# [Task details]
Repeat, exactly and completely, the material that follows. Omit the pictures.

# [Supplied data]
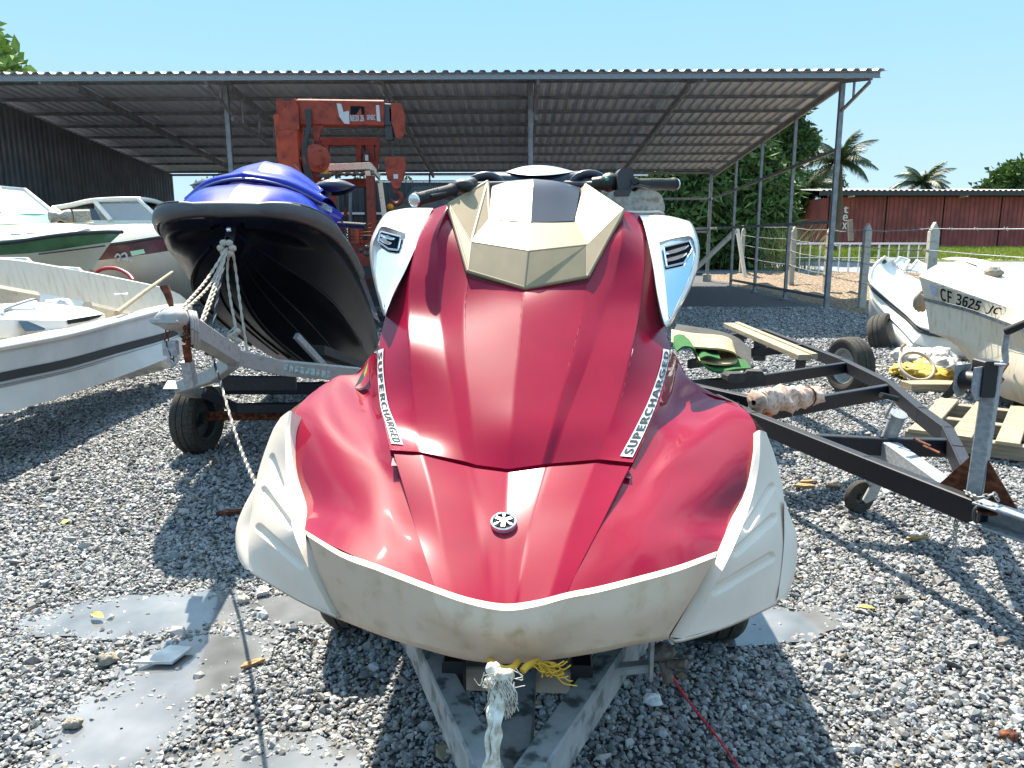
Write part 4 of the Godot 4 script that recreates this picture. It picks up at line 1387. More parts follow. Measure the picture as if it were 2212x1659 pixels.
func cowls(t: Node3D) -> void:
	# outline, then the window of the chrome insert, point for point; third number: aft
	var sides := [[
		[[1381, 465, 1.22], [1434, 466, 1.22], [1474, 475, 1.21], [1492, 484, 1.17], [1506, 519, 1.12], [1508, 556, 1.07], [1494, 612, 1.0], [1464, 669, 0.91], [1441, 706, 0.86], [1431, 690, 0.87], [1418, 630, 0.93], [1410, 575, 1.0], [1398, 517, 1.10], [1390, 485, 1.18]],
		[[1424, 523, 1.08], [1445, 517, 1.10], [1475, 511, 1.11], [1493, 511, 1.11], [1501, 530, 1.09], [1502, 553, 1.06], [1487, 604, 0.99], [1462, 660, 0.91], [1447, 690, 0.87], [1443, 680, 0.88], [1440, 645, 0.92], [1436, 605, 0.97], [1431, 570, 1.02], [1427, 540, 1.06]],
		[[1432, 538], [1488, 524], [1495, 541], [1477, 571], [1439, 580]]], [
		[[936, 450, 1.24], [887, 450, 1.24], [855, 455, 1.23], [836, 462, 1.20], [818, 487, 1.16], [802, 527, 1.12], [804, 578, 1.05], [817, 636, 0.96], [831, 681, 0.89], [836, 672, 0.89], [853, 630, 0.94], [872, 594, 0.99], [892, 550, 1.05], [905, 519, 1.12]],
		[[878, 505, 1.13], [858, 498, 1.13], [838, 491, 1.13], [824, 489, 1.13], [813, 508, 1.11], [805, 532, 1.09], [807, 578, 1.04], [817, 626, 0.97], [828, 666, 0.90], [833, 655, 0.91], [843, 620, 0.95], [856, 580, 1.00], [866, 545, 1.05], [873, 522, 1.09]],
		[[822, 503], [866, 515], [862, 544], [840, 541], [817, 524]]]]
	for k in 2:
		var g := G.new()
		var sgn := 1.0 if k == 0 else -1.0
		var o: Array = sides[k][0]; var w: Array = sides[k][1]
		var c := Vector2(1465, 565) if k == 0 else Vector2(842, 545)
		var back := []; var side_ := []; var rim := []; var fr := []; var win := []; var dip := []
		for q in ring_of(o, 0.93, c, 0.34): back.append(q + Vector3(-sgn * 0.05, -0.01, 0))
		side_ = ring_of(o, 0.995, c, 0.10)
		rim = ring_of(o, 1.0, c, 0.02)
		fr = ring_of(o, 0.975, c, 0.0)
		win = ring_of(w, 1.0, c, -0.004)
		dip = ring_of(w, 0.985, c, 0.010)
		var cen := Vector3.ZERO
		for q in back: cen += q
		cen /= back.size()
		for r in [back, side_, rim, fr, win, dip]: r.append(r[0])
		g.loft([back, side_, rim, fr], 3, 3, [], cen)
		g.loft([fr, win], 1, 3, [], cen)
		g.loft([win, dip], 1, 3, [], S(c.x, c.y, 0.5))
		part("intake_cowl", g, M.cowl, t)
		# chrome insert
		g = G.new()
		g.poly(dip.slice(0, dip.size() - 1), cen)
		var ch := part("chrome_insert", g, M.chrome, t)
		# the slotted vent with its blades
		var v: Array = sides[k][2]
		var hole := []
		var deepr := []
		var bb := Basis(Vector3.UP, deg_to_rad(-SKI_YAW)).inverse()
		var eye := bb * (EYE - SKI_AT)
		for q in v:
			var ray := bb * sight(q[0], q[1])
			for i in range(1, dip.size() - 2):
				var hit = Geometry3D.ray_intersects_triangle(eye, ray, dip[0], dip[i], dip[i + 1])
				if hit != null:
					var fn: Vector3 = ((dip[i] as Vector3) - dip[0]).cross((dip[i + 1] as Vector3) - dip[0]).normalized()
					if fn.dot(ray) > 0: fn = -fn
					hole.append((hit as Vector3) + fn * 0.007); deepr.append((hit as Vector3) + fn * 0.004)
					break
		if hole.size() < 5: print("vent missed ", hole.size())
		g = G.new()
		g.poly(deepr, cen)
		part("vent_opening", g, M.emblem_dark, ch)
		g = G.new()
		for i in 5:
			g.bar(hole[i], hole[(i + 1) % 5], 0.005, 0.005, Vector3.UP, 0.001)
		part("vent_frame", g, M.chrome, ch)
		for i in 2:
			g = G.new()
			var f0 := 0.36 + 0.36 * i; var f1 := 0.30 + 0.36 * i
			var a0: Vector3 = (hole[0] as Vector3).lerp(hole[4], f0); var b0: Vector3 = (hole[1] as Vector3).lerp(hole[3], f1)
			var nn: Vector3 = ((hole[1] as Vector3) - hole[0]).cross((hole[4] as Vector3) - hole[0]).normalized()
			if nn.z < 0: nn = -nn
			var row := []
			for s in 7:
				var p := a0.lerp(b0, s / 6.0)
				var wd := 0.0075 * (0.25 + 0.75 * sin(PI * clampf(s / 6.0 * 0.9 + 0.08, 0, 1)))
				var up: Vector3 = ((hole[0] as Vector3) - hole[4]).normalized()
				row.append([p + up * wd + nn * 0.001, p + nn * 0.009, p - up * wd + nn * 0.001])
			var rows := []
			for r in row: rows.append(r)
			g.loft(rows, 2, 3, [1], cen)
			part("blade", g, M.chrome, ch)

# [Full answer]
Write part 4 of the Godot 4 script that recreates this picture. It picks up at line 1387. More parts follow. Measure the picture as if it were 2212x1659 pixels.
func cowls(t: Node3D) -> void:
	# outline, then the window of the chrome insert, point for point; third number: aft
	var sides := [[
		[[1381, 465, 1.22], [1434, 466, 1.22], [1474, 475, 1.21], [1492, 484, 1.17], [1506, 519, 1.12], [1508, 556, 1.07], [1494, 612, 1.0], [1464, 669, 0.91], [1441, 706, 0.86], [1431, 690, 0.87], [1418, 630, 0.93], [1410, 575, 1.0], [1398, 517, 1.10], [1390, 485, 1.18]],
		[[1424, 523, 1.08], [1445, 517, 1.10], [1475, 511, 1.11], [1493, 511, 1.11], [1501, 530, 1.09], [1502, 553, 1.06], [1487, 604, 0.99], [1462, 660, 0.91], [1447, 690, 0.87], [1443, 680, 0.88], [1440, 645, 0.92], [1436, 605, 0.97], [1431, 570, 1.02], [1427, 540, 1.06]],
		[[1432, 538], [1488, 524], [1495, 541], [1477, 571], [1439, 580]]], [
		[[936, 450, 1.24], [887, 450, 1.24], [855, 455, 1.23], [836, 462, 1.20], [818, 487, 1.16], [802, 527, 1.12], [804, 578, 1.05], [817, 636, 0.96], [831, 681, 0.89], [836, 672, 0.89], [853, 630, 0.94], [872, 594, 0.99], [892, 550, 1.05], [905, 519, 1.12]],
		[[878, 505, 1.13], [858, 498, 1.13], [838, 491, 1.13], [824, 489, 1.13], [813, 508, 1.11], [805, 532, 1.09], [807, 578, 1.04], [817, 626, 0.97], [828, 666, 0.90], [833, 655, 0.91], [843, 620, 0.95], [856, 580, 1.00], [866, 545, 1.05], [873, 522, 1.09]],
		[[822, 503], [866, 515], [862, 544], [840, 541], [817, 524]]]]
	for k in 2:
		var g := G.new()
		var sgn := 1.0 if k == 0 else -1.0
		var o: Array = sides[k][0]; var w: Array = sides[k][1]
		var c := Vector2(1465, 565) if k == 0 else Vector2(842, 545)
		var back := []; var side_ := []; var rim := []; var fr := []; var win := []; var dip := []
		for q in ring_of(o, 0.93, c, 0.34): back.append(q + Vector3(-sgn * 0.05, -0.01, 0))
		side_ = ring_of(o, 0.995, c, 0.10)
		rim = ring_of(o, 1.0, c, 0.02)
		fr = ring_of(o, 0.975, c, 0.0)
		win = ring_of(w, 1.0, c, -0.004)
		dip = ring_of(w, 0.985, c, 0.010)
		var cen := Vector3.ZERO
		for q in back: cen += q
		cen /= back.size()
		for r in [back, side_, rim, fr, win, dip]: r.append(r[0])
		g.loft([back, side_, rim, fr], 3, 3, [], cen)
		g.loft([fr, win], 1, 3, [], cen)
		g.loft([win, dip], 1, 3, [], S(c.x, c.y, 0.5))
		part("intake_cowl", g, M.cowl, t)
		# chrome insert
		g = G.new()
		g.poly(dip.slice(0, dip.size() - 1), cen)
		var ch := part("chrome_insert", g, M.chrome, t)
		# the slotted vent with its blades
		var v: Array = sides[k][2]
		var hole := []
		var deepr := []
		var bb := Basis(Vector3.UP, deg_to_rad(-SKI_YAW)).inverse()
		var eye := bb * (EYE - SKI_AT)
		for q in v:
			var ray := bb * sight(q[0], q[1])
			for i in range(1, dip.size() - 2):
				var hit = Geometry3D.ray_intersects_triangle(eye, ray, dip[0], dip[i], dip[i + 1])
				if hit != null:
					var fn: Vector3 = ((dip[i] as Vector3) - dip[0]).cross((dip[i + 1] as Vector3) - dip[0]).normalized()
					if fn.dot(ray) > 0: fn = -fn
					hole.append((hit as Vector3) + fn * 0.007); deepr.append((hit as Vector3) + fn * 0.004)
					break
		if hole.size() < 5: print("vent missed ", hole.size())
		g = G.new()
		g.poly(deepr, cen)
		part("vent_opening", g, M.emblem_dark, ch)
		g = G.new()
		for i in 5:
			g.bar(hole[i], hole[(i + 1) % 5], 0.005, 0.005, Vector3.UP, 0.001)
		part("vent_frame", g, M.chrome, ch)
		for i in 2:
			g = G.new()
			var f0 := 0.36 + 0.36 * i; var f1 := 0.30 + 0.36 * i
			var a0: Vector3 = (hole[0] as Vector3).lerp(hole[4], f0); var b0: Vector3 = (hole[1] as Vector3).lerp(hole[3], f1)
			var nn: Vector3 = ((hole[1] as Vector3) - hole[0]).cross((hole[4] as Vector3) - hole[0]).normalized()
			if nn.z < 0: nn = -nn
			var row := []
			for s in 7:
				var p := a0.lerp(b0, s / 6.0)
				var wd := 0.0075 * (0.25 + 0.75 * sin(PI * clampf(s / 6.0 * 0.9 + 0.08, 0, 1)))
				var up: Vector3 = ((hole[0] as Vector3) - hole[4]).normalized()
				row.append([p + up * wd + nn * 0.001, p + nn * 0.009, p - up * wd + nn * 0.001])
			var rows := []
			for r in row: rows.append(r)
			g.loft(rows, 2, 3, [1], cen)
			part("blade", g, M.chrome, ch)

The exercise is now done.